Monday, November 12, 2012
Fun With County-By-County Election Results
Much of my time this week has been sucked up by looking at the election results map, especially at the county-by-county numbers. Back when I first started blogging out of despair after the 2004 election, I wrote about how the whole "red state-blue state" analysis was wrong, since what mattered were regions, not states, in regards to voting. I hope that I can do my little bit to get the media to stop talking about a "red-blue" divide on the state level, and see it linked to particular regions and even micro-regions, whose political affiliations have a long history behind them.
Take Mississippi, for instance. We think of it as the reddest of red states, but look at the results, and you will see a lot of deep blue counties in the Delta. Some of these counties went over 80% for Obama! You'd be hard-pressed to find numbers like that anywhere else, including in the "blue states." Of course, those numbers in the Delta reflect the fact that its population is largely African American. Conversely, the solidly blue state of Michigan is mostly light red outside of the Detroit-Flint-Ann Arbor triangle.
You can see similar things in that red state powerhouse, Texas. The urban counties that hold Houston, Dallas, San Antonio, and Austin all went for Obama, as did the heavily Latino counties on the Rio Grande. Rural Texas is redder than Bill O'Reilly's face on election night, but holding onto aging regions losing population is not a winning proposition. The reddest of red regions are the rural Great Plains and Appalachia, which aren't exactly booming these days.
There are also rural regions that are blue, contrary to popular stereotype. In the Midwest there is a blue zone that stretches across eastern Iowa, western Illinois, and southwestern Wisconsin. The old southern cotton belt with its significant black population is blue, too. On the other side, the Republicans certainly aren't appealing to urban voters at all.

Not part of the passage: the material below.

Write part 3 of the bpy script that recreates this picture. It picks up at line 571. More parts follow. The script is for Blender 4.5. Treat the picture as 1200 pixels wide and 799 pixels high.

Right here in Essex County the president got over 77% of the vote despite the presence of some more affluent suburbs.
Looking at this map, it looks like the Republicans can take either two paths. The can concentrate on winning the suburbs (the swing vote, essentially), or perhaps make a play for the cities. With a decent chunk of urban voters switching their votes, states like Wisconsin could go over to the GOP next time around, even if the cities are still majority blue. Such a strategy, however, would force Republicans to drastically retool themselves, and I don't see that happening.
As a resident of a city, this map does worry me a little. With so many votes for Democrats located in cities and so few for Republicans, the times when the GOP holds power are disastrous to urban residents. That party is playing a take no prisoners game where they reward their benefactors and punish their enemies. As long as one of the major parties sees urban America as its antagonist, city residents will continue to suffer relative privation.